1. Determine the Scripture portion that you’re seeking to interpret. This could be one verse, several verses, a chapter, or a topical study (for example, on humility).
2. Read the Scripture portion in several translations. I read the New King James, the New American Standard Bible, Berkeley, and New International Version. The Revised Standard Version enables one to see the distinctiveness of each proverb.
3. Outline (or diagram) the structure of the Scripture portion as it appears. Don’t add interpretive comments, and don’t start reading commentaries. Begin to think in terms of the purpose for this Scripture. Ask yourself: Why did the Holy Spirit put this verse here? I like to create a working preaching-outline before I become inundated with everyone else’s opinions. The advantage of this is simplicity, and you know what you’re talking about.
4. Write out your own observations. Thoughts. Principles. Doctrines. Applications. Write down anything you think of.

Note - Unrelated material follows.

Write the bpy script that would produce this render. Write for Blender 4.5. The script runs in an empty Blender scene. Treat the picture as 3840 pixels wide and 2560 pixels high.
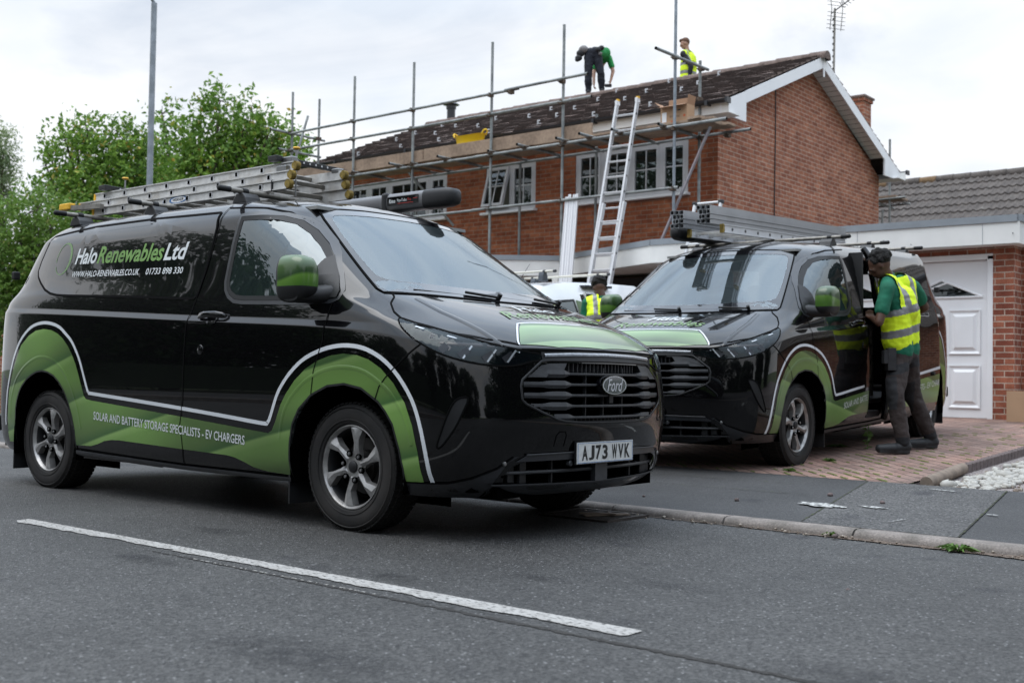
import bpy, bmesh, math, random
from mathutils import Vector, Matrix, Euler
from mathutils.bvhtree import BVHTree
from math import sin, cos, pi, radians
random.seed(7)
SC = bpy.context.scene
COL = SC.collection
# World frame: X runs along the street, Y away from the camera towards the house, Z up. Camera above the origin.
# ---------------------------------------------------------------- camera
cam_d = bpy.data.cameras.new('camera'); cam = bpy.data.objects.new('camera', cam_d); COL.objects.link(cam)
cam_d.sensor_width = 36; cam_d.lens = 40.0; cam_d.clip_start = 0.05; cam_d.clip_end = 3000
cam_d.dof.use_dof = True; cam_d.dof.focus_distance = 6.6; cam_d.dof.aperture_fstop = 3.6
cam.matrix_world = Matrix.Translation((0, 0, 0.8255)) @ Matrix.Rotation(0.68866, 4, 'Z') @ Matrix.Rotation(pi/2 + 0.03109, 4, 'X') @ Matrix.Rotation(0.01604, 4, 'Z')
SC.camera = cam
# ---------------------------------------------------------------- sky and sun (bright overcast)
SUN_EL, SUN_AZ = 68, 235          # azimuth: direction the light comes from, degrees from +X
W = bpy.data.worlds.new('World'); SC.world = W; W.use_nodes = True
nt = W.node_tree; nt.nodes.clear()
def N(t, tree=None, **kw):
    n = (tree or nt).nodes.new(t)
    for k, v in kw.items():
        if k in n.inputs.keys() if isinstance(k, str) and hasattr(n, 'inputs') else False: n.inputs[k].default_value = v
        else: setattr(n, k, v)
    return n
out = N('ShaderNodeOutputWorld'); bg = N('ShaderNodeBackground'); bg.inputs['Strength'].default_value = 0.125
sky = N('ShaderNodeTexSky'); sky.sky_type = 'NISHITA'; sky.sun_disc = False
sky.sun_elevation = radians(SUN_EL); sky.sun_rotation = radians(90 - SUN_AZ); sky.dust_density = 3.0; sky.ozone_density = 2.0
tc = N('ShaderNodeTexCoord'); sep = N('ShaderNodeSeparateXYZ'); nt.links.new(tc.outputs['Generated'], sep.inputs[0])
mp = N('ShaderNodeMapping'); mp.inputs['Scale'].default_value = (1.3, 1.3, 3.6); nt.links.new(tc.outputs['Generated'], mp.inputs[0])
no1 = N('ShaderNodeTexNoise'); no1.inputs['Scale'].default_value = 1.7; no1.inputs['Detail'].default_value = 7; no1.inputs['Roughness'].default_value = .55; no1.inputs['Distortion'].default_value = .6
no2 = N('ShaderNodeTexNoise'); no2.inputs['Scale'].default_value = 4.2; no2.inputs['Detail'].default_value = 6; no2.inputs['Distortion'].default_value = .3
nt.links.new(mp.outputs[0], no1.inputs[0]); nt.links.new(mp.outputs[0], no2.inputs[0])
cr = N('ShaderNodeValToRGB'); nt.links.new(no1.outputs[0], cr.inputs[0])     # cloud cover
cr.color_ramp.elements[0].position = .30; cr.color_ramp.elements[0].color = (.62, .62, .62, 1)
cr.color_ramp.elements[1].position = .46; cr.color_ramp.elements[1].color = (1, 1, 1, 1)
c2 = N('ShaderNodeValToRGB'); nt.links.new(no2.outputs[0], c2.inputs[0])     # cloud tone
c2.color_ramp.elements[0].position = .32; c2.color_ramp.elements[0].color = (7.9, 8.5, 9.3, 1)
c2.color_ramp.elements[1].position = .60; c2.color_ramp.elements[1].color = (9.7, 9.9, 10.2, 1)
up = N('ShaderNodeMapRange'); nt.links.new(sep.outputs[2], up.inputs[0])      # overcast skies are brighter overhead
up.inputs[1].default_value = .30; up.inputs[2].default_value = .95; up.inputs[3].default_value = .79; up.inputs[4].default_value = 1.9
tint = N('ShaderNodeMix'); tint.data_type = 'RGBA'; tint.blend_type = 'MULTIPLY'; tint.inputs[7].default_value = (.82, .915, 1.03, 1); tr_ = N('ShaderNodeMapRange'); tr_.inputs[1].default_value = .30; tr_.inputs[2].default_value = .6; nt.links.new(sep.outputs[2], tr_.inputs[0]); nt.links.new(tr_.outputs[0], tint.inputs[0]); nt.links.new(c2.outputs[0], tint.inputs[6])
sc_ = N('ShaderNodeVectorMath'); sc_.operation = 'SCALE'; nt.links.new(tint.outputs[2], sc_.inputs[0]); nt.links.new(up.outputs[0], sc_.inputs['Scale'])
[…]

5. Translate the portion. If you don’t know Hebrew, go to the next step.
6. Exegete the Scripture portion. Start with a concordance, then move on to commentaries.
7. Set the portion in its biblical-theological framework.
8. Write a one sentence thesis that summarizes your message. This is not necessarily the theme of the Scripture portion. The theme states the purpose of the verse: Your thesis expresses your preaching thrust. Reduce your message to a “key” word.
9. Using your thesis, develop a full outline or manuscript based on the E-I-D-A outline method.